Markets are now pricing in a more than 50% chance the U.S. Federal Reserve (Fed) will raise rates by December, according to the CME FedWatch tool, to combat the rise in inflation. Before the war, investors had seen the Fed cutting rates this year.
Market ructions are top of mind for G-7 finance ministers who met in Paris on Monday.
“We are no longer in a period where public debt is not a subject,” French Finance Minister Roland Lescure told reporters as he arrived at the meeting.
Kenneth Broux, head of corporate research FX and rates at Societe Generale, said to stop what he called a “slow-motion crash” in the bond market would require a retreat in oil prices, recession fears growing enough to spark a safe-haven rush to bonds, or prices falling low enough to attract buyers.
Japan bond yields at record high
Adding to the selloff on Monday was news that Japan’s government will likely issue fresh debt as part of funding for a planned extra budget to cushion the economic blow from the war, worsening already strained government finances.
Yields on the 30-year Japanese government bond (JGB) jumped more than 10 basis points (bps) to their highest on record at 4.200%, while the 10-year yield touched its highest since October 1996 at 2.800%.
DBS senior rates strategist Eugene Leow said news of the extra budget would compound current bond market anxieties.
“Sentiment was already weak heading into last week’s close. Additional fiscal spending from Japan definitely worsened matters,” Leow said.
“This feels like a rolling re-pricing across curves in the region as investors grapple with inflation worries.”
Eurozone bonds were also under pressure, with Germany’s 10- year yield, the benchmark for the currency bloc, hitting a 15-year top of 3.193%, extending last week’s 14 bp gain.
Markets see an 80% chance the European Central Bank (ECB) will raise interest rates next month and are pricing three such moves by year-end. Before the war, the ECB was expected to remain on hold this year.
Inflationary pressures coming through
Monday’s bond rout followed a steep selloff last week, as investors were spooked by a recent raft of hotter-than-expected inflation figures globally, particularly in the United States.
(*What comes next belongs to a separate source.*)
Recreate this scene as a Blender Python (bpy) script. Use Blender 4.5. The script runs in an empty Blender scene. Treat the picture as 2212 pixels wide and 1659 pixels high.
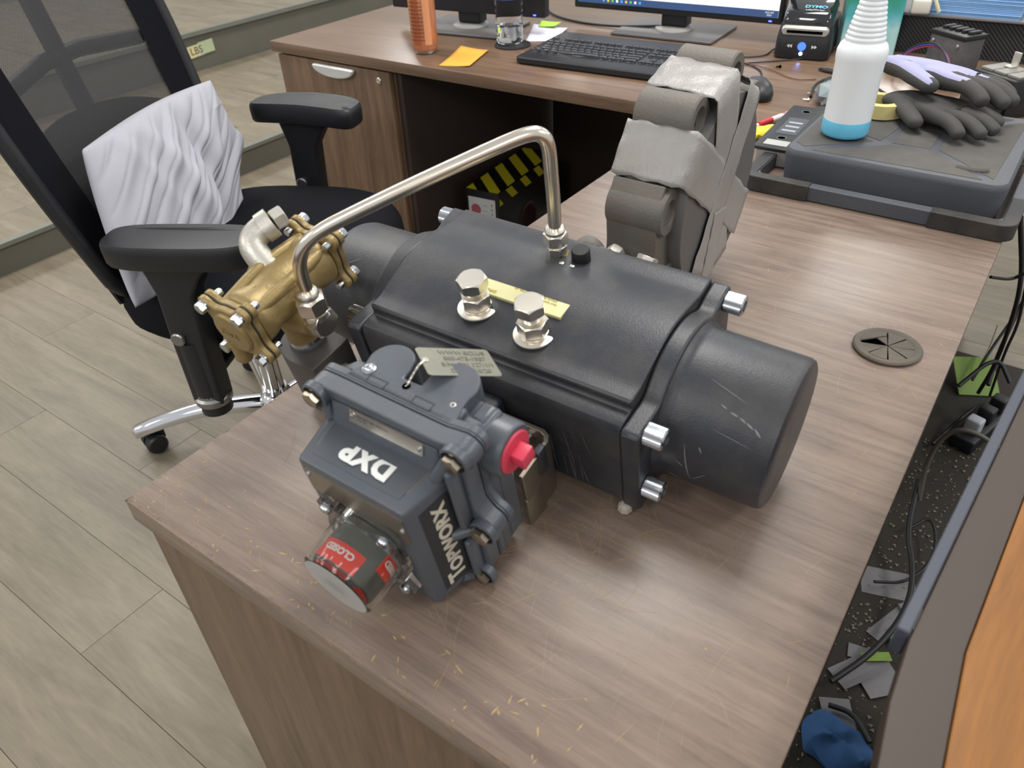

“The fact that we are now seeing data backing up inflationary fears that have been in the market since the Middle East conflict started I think is key,” said Nick Twidale, chief markets analyst at ATFX Global.
Data last week showed U.S. consumer and producer prices surged in April, with similar readings seen in China, Germany and Japan.
Much emphasis had also been placed on a closely watched two-day summit between U.S. President Donald Trump and Chinese President Xi Jinping last week, but investor hopes the talks would produce a breakthrough in the Iran war fell flat.
Though the bond rout was global, many of the drivers were at least partly local in nature.
Britain last week was at the forefront of the selloff amid domestic political upheaval as Prime Minister Keir Starmer’s future was called into question after poor local election results, raising investor fears he will be forced out and replaced by a more left-wing challenger.
On Monday, however, gilts were an unusual outperformer, with the 10-year yield down 4 bps to 5.14%. It jumped 26 bps last week to an 18-year high of 5.187%.